Concrete exposed to seawater can undergo degradation like the dissolution of ettringite and gypsum, increasing the material's porosity and decreasing its strength. In contrast, the crystallization of salts within the concrete's pores can cause expansion, particularly above the waterline where evaporation occurs. Nonetheless, this expansion only happens when seawater, enabled by the concrete's permeability, manages to infiltrate the structure.
Concrete in areas between tide marks, which undergo regular cycles of wetting and drying, are particularly at risk and tend to degrade more severely than areas that remain permanently submerged. The damage from seawater is somewhat mitigated by the deposition of magnesium hydroxide, which forms in the concrete by the reaction of magnesium sulfate with calcium hydroxide, leading to clogged pores and reduced porosity.
In addition to chemical effects, concrete in marine environments can also suffer from physical damage due to frost, wave action, and abrasion. This physical damage can worsen the effects of chemical deterioration, particularly when salts absorbed by the concrete contribute to the corrosion of reinforcing steel.

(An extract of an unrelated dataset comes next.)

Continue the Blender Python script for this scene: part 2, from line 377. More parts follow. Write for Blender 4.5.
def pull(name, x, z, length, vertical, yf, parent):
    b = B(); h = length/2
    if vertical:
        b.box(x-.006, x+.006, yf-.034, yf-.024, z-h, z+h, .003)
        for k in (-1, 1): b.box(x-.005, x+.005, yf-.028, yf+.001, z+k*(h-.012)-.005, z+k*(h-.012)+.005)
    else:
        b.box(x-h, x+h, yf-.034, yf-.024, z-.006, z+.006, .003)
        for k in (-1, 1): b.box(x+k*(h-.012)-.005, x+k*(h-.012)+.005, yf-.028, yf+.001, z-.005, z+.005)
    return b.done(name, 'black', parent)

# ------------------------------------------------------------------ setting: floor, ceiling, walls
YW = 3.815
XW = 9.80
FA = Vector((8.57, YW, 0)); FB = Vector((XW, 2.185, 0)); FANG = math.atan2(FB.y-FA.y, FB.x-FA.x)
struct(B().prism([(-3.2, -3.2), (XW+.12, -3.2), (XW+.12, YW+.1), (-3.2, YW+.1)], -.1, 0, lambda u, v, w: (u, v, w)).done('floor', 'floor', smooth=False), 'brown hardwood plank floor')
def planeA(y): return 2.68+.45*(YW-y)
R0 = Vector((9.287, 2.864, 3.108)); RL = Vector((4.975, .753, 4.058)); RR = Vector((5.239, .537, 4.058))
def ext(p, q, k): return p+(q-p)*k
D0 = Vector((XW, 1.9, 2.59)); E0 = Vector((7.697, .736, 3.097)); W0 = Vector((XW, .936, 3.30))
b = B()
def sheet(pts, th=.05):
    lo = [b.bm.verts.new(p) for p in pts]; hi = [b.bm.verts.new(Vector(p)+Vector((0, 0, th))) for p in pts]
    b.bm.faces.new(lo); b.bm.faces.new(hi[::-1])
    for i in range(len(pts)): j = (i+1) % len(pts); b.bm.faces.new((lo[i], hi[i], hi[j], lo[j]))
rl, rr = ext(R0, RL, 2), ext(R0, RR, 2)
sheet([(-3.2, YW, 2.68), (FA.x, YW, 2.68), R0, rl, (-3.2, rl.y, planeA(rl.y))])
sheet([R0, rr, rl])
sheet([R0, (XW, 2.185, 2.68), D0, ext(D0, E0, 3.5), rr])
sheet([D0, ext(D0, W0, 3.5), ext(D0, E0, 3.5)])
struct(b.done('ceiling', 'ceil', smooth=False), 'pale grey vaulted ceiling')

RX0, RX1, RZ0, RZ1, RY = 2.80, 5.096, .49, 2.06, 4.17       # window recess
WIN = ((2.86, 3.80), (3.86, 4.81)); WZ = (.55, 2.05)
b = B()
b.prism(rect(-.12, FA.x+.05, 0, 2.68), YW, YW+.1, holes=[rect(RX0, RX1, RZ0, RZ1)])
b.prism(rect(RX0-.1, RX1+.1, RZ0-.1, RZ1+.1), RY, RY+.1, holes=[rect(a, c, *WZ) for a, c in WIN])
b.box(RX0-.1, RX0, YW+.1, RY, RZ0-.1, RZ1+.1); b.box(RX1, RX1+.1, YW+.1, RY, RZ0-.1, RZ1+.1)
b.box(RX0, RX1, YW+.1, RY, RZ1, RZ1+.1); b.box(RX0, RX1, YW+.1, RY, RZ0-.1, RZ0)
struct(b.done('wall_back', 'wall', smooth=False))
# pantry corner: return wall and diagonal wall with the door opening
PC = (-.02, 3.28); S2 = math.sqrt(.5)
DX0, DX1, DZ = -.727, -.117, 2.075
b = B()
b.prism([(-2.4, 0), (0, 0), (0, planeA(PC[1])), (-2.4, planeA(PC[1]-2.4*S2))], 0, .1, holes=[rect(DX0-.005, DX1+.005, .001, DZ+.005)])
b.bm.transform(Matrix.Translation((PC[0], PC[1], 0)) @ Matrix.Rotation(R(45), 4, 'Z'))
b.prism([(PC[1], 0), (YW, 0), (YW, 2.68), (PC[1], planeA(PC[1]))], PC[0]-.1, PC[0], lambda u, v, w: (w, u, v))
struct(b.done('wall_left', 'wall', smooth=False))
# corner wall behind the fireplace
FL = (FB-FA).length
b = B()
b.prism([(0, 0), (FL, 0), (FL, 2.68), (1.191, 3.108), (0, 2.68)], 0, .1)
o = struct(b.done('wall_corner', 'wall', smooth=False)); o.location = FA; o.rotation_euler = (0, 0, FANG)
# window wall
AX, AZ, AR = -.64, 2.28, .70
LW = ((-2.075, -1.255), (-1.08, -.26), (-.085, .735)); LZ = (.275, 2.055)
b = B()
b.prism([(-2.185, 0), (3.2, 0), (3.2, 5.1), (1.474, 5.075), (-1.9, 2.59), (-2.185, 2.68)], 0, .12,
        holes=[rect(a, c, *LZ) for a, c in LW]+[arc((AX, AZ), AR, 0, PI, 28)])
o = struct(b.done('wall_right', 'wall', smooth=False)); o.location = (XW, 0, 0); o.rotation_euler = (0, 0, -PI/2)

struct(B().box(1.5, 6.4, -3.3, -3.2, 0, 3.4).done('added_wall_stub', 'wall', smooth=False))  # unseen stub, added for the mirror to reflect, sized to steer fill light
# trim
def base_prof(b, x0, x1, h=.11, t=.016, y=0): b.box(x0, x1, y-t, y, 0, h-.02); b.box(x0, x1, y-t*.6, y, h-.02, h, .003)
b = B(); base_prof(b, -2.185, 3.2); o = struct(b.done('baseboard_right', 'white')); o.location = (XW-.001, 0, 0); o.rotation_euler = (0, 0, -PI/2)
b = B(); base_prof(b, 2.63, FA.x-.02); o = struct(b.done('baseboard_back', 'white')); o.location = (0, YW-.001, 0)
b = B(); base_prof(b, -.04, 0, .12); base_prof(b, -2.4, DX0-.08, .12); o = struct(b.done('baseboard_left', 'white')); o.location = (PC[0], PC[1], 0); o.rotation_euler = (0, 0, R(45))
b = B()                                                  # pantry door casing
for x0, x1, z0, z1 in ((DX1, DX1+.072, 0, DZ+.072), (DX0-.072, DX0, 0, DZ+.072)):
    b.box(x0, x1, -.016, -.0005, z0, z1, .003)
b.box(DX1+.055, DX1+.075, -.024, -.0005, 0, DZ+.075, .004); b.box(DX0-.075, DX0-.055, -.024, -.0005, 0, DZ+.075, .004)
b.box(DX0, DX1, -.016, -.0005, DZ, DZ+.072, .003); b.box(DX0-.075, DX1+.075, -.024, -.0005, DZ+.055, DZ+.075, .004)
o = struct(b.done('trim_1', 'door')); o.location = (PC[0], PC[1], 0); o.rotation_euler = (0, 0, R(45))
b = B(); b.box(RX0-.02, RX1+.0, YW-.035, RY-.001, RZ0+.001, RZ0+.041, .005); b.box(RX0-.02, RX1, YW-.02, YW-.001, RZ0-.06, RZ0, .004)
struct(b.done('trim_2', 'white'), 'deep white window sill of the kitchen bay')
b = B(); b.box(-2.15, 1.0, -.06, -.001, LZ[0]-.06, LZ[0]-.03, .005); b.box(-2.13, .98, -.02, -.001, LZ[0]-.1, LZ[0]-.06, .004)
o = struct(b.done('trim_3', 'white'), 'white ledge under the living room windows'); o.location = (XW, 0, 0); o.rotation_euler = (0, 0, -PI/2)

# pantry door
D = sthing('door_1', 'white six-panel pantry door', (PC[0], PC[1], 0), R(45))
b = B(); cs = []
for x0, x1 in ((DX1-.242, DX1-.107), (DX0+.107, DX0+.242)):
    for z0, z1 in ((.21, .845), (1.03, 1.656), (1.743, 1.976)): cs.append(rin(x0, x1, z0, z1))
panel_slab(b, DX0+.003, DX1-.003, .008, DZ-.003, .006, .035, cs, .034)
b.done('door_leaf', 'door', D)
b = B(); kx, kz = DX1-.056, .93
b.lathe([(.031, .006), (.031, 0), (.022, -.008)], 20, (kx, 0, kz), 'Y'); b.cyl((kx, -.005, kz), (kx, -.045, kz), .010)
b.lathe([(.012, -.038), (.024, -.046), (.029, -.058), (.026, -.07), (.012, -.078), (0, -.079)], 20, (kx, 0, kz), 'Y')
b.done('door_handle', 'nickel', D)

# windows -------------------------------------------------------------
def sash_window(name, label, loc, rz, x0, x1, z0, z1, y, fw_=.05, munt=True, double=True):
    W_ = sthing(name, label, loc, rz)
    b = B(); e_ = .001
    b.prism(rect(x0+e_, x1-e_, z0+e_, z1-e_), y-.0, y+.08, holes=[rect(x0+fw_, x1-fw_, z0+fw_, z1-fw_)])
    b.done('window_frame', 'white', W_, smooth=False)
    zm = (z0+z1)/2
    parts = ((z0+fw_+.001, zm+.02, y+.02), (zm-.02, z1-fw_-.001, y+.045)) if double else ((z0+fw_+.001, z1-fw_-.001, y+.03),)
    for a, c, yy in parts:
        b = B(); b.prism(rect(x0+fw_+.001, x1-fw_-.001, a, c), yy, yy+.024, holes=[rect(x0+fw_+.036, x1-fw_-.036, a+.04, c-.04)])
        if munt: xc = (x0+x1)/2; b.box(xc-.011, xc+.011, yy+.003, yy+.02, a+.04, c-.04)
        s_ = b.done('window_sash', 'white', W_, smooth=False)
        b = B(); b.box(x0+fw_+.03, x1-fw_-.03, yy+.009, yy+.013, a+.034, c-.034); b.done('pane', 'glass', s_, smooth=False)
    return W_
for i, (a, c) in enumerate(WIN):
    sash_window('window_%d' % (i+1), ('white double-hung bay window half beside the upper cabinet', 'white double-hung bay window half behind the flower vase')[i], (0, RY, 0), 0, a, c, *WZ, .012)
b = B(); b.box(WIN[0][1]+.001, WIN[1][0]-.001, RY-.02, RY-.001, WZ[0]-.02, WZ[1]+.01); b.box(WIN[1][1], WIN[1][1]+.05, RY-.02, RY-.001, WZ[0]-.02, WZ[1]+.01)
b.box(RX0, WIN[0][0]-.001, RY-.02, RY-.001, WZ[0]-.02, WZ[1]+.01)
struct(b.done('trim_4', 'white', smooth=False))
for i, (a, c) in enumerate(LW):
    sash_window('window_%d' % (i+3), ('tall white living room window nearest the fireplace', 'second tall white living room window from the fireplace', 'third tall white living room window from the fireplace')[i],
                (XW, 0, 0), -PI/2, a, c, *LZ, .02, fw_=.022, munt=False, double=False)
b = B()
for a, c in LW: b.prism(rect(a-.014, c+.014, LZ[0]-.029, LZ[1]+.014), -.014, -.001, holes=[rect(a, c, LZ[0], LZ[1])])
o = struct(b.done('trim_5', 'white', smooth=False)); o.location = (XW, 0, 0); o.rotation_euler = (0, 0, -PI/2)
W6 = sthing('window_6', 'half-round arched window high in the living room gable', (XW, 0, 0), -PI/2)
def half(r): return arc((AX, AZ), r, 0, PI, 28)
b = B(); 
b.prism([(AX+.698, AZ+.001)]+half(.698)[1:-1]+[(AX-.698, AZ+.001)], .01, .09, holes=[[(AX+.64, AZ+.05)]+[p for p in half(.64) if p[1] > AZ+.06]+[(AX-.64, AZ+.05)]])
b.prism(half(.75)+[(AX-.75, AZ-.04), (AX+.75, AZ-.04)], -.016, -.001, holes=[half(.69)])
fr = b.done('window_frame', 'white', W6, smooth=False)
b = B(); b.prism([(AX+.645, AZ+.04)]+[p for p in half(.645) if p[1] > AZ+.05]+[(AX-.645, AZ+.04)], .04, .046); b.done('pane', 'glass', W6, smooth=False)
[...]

To prevent damage from seawater, measures similar to those used against sulfate attack are recommended. These include using concrete with low permeability and ensuring proper coverage of at least 2 to 3 inches over the reinforcement bars. A cement content of 600 pounds per cubic yard above the waterline and 500 pounds per cubic yard below, along with a water-cement ratio of not more than 0.40 to 0.45, is advised. Additionally, achieving thorough compaction of the concrete and exercising precise craftsmanship in construction joints are critical to enhance the durability of concrete against seawater attack.